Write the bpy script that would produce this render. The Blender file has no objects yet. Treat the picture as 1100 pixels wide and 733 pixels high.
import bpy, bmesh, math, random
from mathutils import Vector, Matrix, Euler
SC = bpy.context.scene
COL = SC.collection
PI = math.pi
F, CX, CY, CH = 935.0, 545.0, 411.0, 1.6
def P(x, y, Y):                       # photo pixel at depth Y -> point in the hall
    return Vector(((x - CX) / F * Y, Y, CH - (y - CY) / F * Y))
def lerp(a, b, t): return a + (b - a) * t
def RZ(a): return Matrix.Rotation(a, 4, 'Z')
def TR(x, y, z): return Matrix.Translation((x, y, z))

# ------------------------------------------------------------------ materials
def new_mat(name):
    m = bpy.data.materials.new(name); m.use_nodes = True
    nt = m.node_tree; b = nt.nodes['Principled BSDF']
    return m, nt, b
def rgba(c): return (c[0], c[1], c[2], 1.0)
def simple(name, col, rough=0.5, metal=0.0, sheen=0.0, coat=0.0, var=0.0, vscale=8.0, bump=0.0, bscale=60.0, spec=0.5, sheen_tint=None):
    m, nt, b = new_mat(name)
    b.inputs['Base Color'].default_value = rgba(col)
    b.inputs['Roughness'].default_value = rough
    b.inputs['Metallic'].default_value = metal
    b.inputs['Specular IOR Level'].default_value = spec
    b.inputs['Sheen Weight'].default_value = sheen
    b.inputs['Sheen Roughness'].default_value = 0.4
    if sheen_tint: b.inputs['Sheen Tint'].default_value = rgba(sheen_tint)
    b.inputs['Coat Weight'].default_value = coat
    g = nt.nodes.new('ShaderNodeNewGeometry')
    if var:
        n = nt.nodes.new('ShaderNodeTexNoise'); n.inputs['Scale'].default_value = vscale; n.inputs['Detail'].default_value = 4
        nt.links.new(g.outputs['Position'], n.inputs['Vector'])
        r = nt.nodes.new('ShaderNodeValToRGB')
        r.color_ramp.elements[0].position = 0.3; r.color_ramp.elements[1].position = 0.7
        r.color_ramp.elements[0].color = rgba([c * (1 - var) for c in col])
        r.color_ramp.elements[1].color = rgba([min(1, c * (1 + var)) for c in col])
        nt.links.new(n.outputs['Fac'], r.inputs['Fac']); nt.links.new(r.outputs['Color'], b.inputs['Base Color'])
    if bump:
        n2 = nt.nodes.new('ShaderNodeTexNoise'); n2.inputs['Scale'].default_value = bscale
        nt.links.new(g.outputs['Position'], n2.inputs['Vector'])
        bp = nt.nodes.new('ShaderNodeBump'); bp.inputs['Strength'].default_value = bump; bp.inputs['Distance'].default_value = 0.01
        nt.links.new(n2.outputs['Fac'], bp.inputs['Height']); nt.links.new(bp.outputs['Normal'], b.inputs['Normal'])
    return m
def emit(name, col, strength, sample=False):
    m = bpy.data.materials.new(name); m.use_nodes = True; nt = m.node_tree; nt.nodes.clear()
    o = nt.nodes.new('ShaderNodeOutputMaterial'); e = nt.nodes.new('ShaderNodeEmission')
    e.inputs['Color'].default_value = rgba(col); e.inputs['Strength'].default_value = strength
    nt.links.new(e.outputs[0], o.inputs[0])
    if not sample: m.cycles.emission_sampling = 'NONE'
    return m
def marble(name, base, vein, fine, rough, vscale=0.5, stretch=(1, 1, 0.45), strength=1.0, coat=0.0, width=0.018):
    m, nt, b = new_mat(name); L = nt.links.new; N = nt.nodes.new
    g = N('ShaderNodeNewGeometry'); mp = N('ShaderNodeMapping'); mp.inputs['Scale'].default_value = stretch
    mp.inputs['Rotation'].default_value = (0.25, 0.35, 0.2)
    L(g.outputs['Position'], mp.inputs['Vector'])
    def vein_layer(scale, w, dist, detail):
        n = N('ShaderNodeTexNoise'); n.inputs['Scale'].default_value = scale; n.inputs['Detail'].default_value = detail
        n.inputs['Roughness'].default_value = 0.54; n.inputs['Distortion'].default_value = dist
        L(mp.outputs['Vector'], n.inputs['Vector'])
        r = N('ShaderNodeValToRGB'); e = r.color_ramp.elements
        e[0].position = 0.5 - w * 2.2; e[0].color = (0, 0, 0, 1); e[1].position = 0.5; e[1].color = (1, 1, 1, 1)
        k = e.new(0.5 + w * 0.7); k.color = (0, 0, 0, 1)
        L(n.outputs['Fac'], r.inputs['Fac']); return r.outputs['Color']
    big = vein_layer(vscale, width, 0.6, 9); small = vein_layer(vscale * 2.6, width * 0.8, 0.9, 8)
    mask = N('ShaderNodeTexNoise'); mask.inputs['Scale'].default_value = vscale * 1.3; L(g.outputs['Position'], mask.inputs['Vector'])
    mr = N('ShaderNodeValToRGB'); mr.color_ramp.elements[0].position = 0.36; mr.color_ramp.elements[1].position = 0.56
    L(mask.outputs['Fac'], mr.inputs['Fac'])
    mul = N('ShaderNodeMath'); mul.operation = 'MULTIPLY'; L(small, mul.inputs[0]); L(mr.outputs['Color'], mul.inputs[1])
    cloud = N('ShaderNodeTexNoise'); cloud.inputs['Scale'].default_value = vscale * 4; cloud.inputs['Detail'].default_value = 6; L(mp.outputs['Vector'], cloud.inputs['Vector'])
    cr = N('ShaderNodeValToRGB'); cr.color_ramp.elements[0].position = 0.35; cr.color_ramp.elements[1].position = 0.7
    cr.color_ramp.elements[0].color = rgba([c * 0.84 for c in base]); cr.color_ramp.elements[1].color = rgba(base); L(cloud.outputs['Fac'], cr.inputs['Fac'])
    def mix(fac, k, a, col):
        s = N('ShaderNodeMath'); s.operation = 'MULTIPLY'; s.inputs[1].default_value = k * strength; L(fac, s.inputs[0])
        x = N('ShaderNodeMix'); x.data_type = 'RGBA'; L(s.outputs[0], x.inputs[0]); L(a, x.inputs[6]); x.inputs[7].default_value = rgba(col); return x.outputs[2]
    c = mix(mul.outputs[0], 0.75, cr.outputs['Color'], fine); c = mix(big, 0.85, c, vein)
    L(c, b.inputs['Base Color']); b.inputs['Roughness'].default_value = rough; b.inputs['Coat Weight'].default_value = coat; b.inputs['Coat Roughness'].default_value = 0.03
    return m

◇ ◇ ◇

Look at the material above and copy, word for word, its lines from the first through the one containing "def TR(x, y, z): return".

Write the bpy script that would produce this render. The Blender file has no objects yet. Treat the picture as 1100 pixels wide and 733 pixels high.
import bpy, bmesh, math, random
from mathutils import Vector, Matrix, Euler
SC = bpy.context.scene
COL = SC.collection
PI = math.pi
F, CX, CY, CH = 935.0, 545.0, 411.0, 1.6
def P(x, y, Y):                       # photo pixel at depth Y -> point in the hall
    return Vector(((x - CX) / F * Y, Y, CH - (y - CY) / F * Y))
def lerp(a, b, t): return a + (b - a) * t
def RZ(a): return Matrix.Rotation(a, 4, 'Z')
def TR(x, y, z): return Matrix.Translation((x, y, z))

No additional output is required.